Rouge et nu, sans selle, un poulain sauvage

Mais la nostalgie reste douloureuse et il finit en 1965 à la suite d’une ambiguîté administrative lourde moralement par regagner la terre natale, qu’il ne reconnaît plus, après une vingtaine d’années d’absence. « Mon retour à la maison n’a pas été comme je l’avais imaginé. Tout d’abord, ça n’a pas été une joie pour mon frère ; quant aux autres, je ne veux même pas en parler ». Il n’y a plus qu’un seul communiste au village. Déboussolé, de plus en plus solitaire, désespéré, renié par plusieurs de ses filles, il ne sait plus à quel pays, quelle communauté il appartient. Il est devenu un étranger sur la terre. « La douleur enfoncée dans le coeur ne guérit pas. Elle se calme, se cache, tu crois que c’est devenu de la cendre et c’est encore de la braise ».

Il achète à un paysan sur une route un « cheval rouge », indomptable, « rouge et nu, sans selle, un poulain sauvage ». L’animal intrigue tout d’abord le lecteur puis on comprend sa dimension allégorique de l’utopie et de la rebellion communistes face à l’injustice, restées intactes dans l’âme du narrateur.
Seul reste peut-être pour Boris, le paysan déraciné, l’attachement à la terre de ses ancêtres.

Ça s’est passé comme ça

Récit puissant et vrai, concis et écrit à la première personne, Le cheval rouge est fortement inspiré de la vie même de l’auteur (1935-2012).
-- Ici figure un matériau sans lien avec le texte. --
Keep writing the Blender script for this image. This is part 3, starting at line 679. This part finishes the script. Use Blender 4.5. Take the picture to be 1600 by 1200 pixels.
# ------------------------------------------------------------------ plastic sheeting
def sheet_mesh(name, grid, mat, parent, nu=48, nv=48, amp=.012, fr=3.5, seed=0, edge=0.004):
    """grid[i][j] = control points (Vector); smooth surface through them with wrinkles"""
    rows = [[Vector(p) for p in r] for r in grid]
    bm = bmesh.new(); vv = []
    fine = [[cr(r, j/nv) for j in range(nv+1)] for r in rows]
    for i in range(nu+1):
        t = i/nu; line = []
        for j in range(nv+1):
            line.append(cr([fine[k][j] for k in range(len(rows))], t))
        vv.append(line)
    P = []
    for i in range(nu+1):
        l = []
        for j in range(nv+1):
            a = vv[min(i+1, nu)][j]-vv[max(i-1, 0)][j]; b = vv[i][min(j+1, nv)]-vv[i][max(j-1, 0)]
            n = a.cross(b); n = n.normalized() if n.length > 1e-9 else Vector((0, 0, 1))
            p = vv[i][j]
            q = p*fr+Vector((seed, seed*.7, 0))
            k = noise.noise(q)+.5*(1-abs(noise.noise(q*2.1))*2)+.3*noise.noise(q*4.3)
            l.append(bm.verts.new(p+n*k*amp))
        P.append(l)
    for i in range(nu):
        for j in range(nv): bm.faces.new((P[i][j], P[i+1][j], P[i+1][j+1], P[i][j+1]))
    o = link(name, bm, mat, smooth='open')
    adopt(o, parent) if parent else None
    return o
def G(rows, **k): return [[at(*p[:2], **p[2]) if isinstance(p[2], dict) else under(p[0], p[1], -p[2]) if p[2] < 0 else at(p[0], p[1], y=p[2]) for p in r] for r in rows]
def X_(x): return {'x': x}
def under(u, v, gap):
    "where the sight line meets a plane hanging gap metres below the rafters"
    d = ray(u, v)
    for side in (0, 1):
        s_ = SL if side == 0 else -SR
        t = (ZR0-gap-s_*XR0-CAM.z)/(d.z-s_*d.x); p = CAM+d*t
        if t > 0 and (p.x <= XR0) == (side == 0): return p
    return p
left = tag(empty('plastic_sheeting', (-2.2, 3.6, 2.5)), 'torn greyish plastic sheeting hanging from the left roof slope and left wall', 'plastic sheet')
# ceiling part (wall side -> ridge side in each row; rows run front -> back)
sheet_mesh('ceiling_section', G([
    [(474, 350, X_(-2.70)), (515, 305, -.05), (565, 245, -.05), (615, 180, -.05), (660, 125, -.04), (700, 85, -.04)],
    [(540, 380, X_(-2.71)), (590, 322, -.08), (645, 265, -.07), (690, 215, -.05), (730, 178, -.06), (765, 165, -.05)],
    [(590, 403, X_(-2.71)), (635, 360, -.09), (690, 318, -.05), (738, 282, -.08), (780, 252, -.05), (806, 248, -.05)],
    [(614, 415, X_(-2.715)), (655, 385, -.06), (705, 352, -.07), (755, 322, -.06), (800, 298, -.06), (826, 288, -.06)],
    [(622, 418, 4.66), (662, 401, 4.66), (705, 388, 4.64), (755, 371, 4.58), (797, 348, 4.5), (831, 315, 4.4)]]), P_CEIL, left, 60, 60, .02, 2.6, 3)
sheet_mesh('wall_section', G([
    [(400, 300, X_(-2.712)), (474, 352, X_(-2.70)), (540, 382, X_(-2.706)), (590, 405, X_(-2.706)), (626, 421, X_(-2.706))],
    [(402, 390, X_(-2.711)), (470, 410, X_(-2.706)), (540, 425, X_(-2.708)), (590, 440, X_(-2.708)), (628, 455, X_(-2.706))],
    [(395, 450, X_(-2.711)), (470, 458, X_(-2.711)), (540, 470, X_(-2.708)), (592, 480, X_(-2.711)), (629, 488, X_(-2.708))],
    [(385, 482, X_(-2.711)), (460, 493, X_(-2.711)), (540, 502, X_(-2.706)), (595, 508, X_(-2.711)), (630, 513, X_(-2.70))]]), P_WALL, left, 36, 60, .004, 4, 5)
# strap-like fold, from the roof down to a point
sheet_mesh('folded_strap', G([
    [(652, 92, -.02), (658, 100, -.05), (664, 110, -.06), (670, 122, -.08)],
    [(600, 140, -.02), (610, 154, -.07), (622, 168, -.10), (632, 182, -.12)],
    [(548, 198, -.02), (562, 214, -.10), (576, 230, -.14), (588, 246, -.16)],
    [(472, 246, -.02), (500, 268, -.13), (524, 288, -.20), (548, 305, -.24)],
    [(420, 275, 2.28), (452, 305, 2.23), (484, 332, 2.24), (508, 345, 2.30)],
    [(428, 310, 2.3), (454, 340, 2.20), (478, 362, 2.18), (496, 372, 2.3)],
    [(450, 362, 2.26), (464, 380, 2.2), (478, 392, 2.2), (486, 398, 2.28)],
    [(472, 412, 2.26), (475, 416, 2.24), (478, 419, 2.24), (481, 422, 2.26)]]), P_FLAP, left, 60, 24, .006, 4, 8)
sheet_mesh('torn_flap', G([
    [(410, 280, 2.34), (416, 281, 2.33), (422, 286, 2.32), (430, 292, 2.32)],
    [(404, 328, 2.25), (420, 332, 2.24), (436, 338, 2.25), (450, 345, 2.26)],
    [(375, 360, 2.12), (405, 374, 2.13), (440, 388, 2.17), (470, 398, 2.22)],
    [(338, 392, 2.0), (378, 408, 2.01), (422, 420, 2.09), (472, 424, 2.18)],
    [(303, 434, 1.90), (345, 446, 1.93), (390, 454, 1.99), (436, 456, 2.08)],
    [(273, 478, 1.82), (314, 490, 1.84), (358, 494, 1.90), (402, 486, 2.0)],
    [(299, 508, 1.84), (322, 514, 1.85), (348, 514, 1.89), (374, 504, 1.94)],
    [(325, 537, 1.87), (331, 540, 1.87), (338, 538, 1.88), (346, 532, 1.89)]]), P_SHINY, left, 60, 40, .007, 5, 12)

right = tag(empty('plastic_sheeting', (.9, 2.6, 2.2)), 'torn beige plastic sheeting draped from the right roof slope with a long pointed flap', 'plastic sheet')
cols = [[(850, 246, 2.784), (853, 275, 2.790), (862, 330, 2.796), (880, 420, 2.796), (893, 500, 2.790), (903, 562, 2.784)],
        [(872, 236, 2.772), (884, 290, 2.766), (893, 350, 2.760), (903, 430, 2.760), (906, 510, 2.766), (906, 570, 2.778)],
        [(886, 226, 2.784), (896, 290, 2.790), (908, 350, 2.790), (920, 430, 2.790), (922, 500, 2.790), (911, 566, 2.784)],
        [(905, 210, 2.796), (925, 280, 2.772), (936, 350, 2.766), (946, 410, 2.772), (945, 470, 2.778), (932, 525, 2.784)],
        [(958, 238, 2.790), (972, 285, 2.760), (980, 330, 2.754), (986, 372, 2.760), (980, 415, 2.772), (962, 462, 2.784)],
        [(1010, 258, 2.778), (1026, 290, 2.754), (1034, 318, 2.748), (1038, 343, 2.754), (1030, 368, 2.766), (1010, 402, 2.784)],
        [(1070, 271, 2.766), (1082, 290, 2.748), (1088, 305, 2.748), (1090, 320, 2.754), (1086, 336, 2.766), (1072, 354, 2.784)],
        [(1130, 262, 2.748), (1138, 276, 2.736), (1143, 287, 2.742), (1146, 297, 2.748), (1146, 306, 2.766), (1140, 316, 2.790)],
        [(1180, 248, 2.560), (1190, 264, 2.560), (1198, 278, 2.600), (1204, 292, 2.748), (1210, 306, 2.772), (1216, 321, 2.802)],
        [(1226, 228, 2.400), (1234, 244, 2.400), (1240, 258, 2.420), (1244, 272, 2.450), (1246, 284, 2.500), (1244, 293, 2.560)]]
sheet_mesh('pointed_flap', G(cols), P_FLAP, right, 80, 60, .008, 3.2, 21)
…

Et cela se sent. Il frappe d’emblée par la sincérité de son ton, presque sa candeur, et son refus de céder à des envolées littéraires sur un terreau aussi tragique et humain. « Ça s’est passé comme ça », revient comme un leitmotiv et Tasko Georgievski confie lui-même dans une postface que le plus grand compliment qu’on pouvait lui faire sur son livre est d’avoir lu « une confession authentique ».

« Je serai toujours torturé par la question du retour du vaste monde vers la racine, écrit-il un peu plus loin, de l’errance vers la sérénité, des mots étrangers vers mes propres mots, de la vie des autres vers ma propre vie, car en nous tous, éparpillés de par le monde, couve l’étincelle vivante de notre vraie identité. »
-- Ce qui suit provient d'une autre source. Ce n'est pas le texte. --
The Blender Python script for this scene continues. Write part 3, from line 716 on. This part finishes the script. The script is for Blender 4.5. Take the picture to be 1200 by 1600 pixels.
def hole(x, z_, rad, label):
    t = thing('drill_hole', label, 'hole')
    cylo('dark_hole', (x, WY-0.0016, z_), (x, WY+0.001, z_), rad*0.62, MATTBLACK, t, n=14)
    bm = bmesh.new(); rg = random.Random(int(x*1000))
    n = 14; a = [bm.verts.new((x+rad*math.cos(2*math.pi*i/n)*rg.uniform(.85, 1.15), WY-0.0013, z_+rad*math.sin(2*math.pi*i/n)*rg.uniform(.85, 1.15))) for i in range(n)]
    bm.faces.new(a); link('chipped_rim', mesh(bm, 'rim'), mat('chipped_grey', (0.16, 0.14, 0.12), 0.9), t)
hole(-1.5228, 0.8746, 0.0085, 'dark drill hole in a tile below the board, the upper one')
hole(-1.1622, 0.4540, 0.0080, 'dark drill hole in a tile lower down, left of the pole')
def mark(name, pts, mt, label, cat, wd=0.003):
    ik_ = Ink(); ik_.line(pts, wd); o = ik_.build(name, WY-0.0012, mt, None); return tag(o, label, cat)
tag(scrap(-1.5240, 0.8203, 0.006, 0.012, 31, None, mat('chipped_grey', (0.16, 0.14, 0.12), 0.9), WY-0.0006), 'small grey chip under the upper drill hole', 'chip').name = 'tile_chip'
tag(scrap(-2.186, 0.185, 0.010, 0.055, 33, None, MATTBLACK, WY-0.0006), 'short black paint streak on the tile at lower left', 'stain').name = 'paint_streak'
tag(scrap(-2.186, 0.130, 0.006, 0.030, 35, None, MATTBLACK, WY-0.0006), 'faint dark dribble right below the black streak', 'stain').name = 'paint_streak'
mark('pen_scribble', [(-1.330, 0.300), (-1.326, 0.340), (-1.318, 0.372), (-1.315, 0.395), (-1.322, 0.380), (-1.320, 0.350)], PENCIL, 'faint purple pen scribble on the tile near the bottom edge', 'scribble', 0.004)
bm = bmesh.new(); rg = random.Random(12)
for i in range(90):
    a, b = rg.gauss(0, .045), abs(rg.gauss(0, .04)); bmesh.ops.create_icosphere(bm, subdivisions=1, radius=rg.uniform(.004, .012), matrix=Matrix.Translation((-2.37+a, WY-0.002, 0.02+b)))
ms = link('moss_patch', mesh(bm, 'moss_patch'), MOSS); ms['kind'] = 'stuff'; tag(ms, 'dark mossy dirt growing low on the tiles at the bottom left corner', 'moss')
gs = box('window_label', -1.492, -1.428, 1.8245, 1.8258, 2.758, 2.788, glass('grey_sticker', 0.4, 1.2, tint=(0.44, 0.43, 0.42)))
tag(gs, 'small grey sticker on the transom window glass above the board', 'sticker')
C’est bien la raison pour laquelle ce livre touche tant. Le particulier peut rejoindre l’universel et le destin broyé de Boris Touchev, modeste paysan macédonien violenté par l’Histoire, évoque immanquablement le drame et les tragédies personnelles et intérieures qu’ont pu connaître et connaissent toujours les exilés jetés sur les routes du monde.

Telle cette silhouette que l’on peut croiser au détour d’une rue, comme l’avoue Sabrija au souvenir de Boris. « Voilà, comme on dit, un homme qui a passé sa vie à l’étranger et lorsqu’il est revenu nous avons fait comme s’il n’était pas des nôtres. Moi aussi je me sens coupable bien que je ne l’aie jamais évité mais je n’ai rien fait non plus pour le défendre. »

Publié pour la première fois en 1989 aux éditions L’Age d’homme et édité aujourd’hui en poche par les éditions Cambourakis, Le cheval rouge est considéré comme un classique de la littérature macédonienne.